Русские диссиденты, попав на Запад, подчас побаиваются здешней демократии. Им кажется, Запад вот-вот развалится под напором монолитной, тоталитарной системы Советского Союза. И предлагают Западу перестроиться на более авторитарных началах. <…>
Интересно, однако, что и западные круги порою склоняются в пользу русских националистов и авторитарников <…>. Логика здесь такая: свобода и демократия хороши для Запада, а для России нужно что-нибудь попроще и пореакционнее. Как для дикарей. Задам чисто риторический вопрос: не потому ли демократическая Америка порою поддерживала в отсталых странах крайне реакционные, диктаторские, авторитарные режимы, надеясь таким способом уберечь эти страны от коммунистической заразы? <…>
На мой взгляд, от коммунизма Запад должен спасаться собственными силами, а не с помощью чьих-то фашизмов.

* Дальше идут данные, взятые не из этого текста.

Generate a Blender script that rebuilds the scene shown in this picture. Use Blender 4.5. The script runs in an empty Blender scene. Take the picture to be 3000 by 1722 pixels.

<…> в Советском Союзе я был «агентом империализма», здесь, в эмиграции, я «агент Москвы». Между тем я не менял позиции, а говорил одно и то же: искусство выше действительности. Грозное возмездие настигает меня оттуда и отсюда. За одни и те же книги, за одни и те же высказывания, за один и тот же стиль. За одно и то же преступление. <…>
Куда ни кинься — ты враг народа. Нет, ещё хуже, ещё страшнее: ты Дантес, который убил Пушкина. И Гоголя ты тоже убил. Ты ненавидишь культуру. Ты ненавидишь «всё русское» (раньше, в первом сне, это звучало «ты ненавидишь всё советское», а впрочем, «всё русское» я уже тогда тоже ненавидел). Ты ненавидишь собственную мать (уже покойную). Ты антисемит. Ты человеконенавистник. Ты Иуда, который предал Христа в виде нового, коммунистического, национально-религиозного Возрождения в России. <…>
Почему советский суд и антисоветский, эмигрантский суд совпали (дословно совпали) в обвинениях мне, русскому диссиденту! Всего вероятнее, оба эти суда справедливы и потому похожи один на другой. Кому нужна свобода? Свобода — это опасность.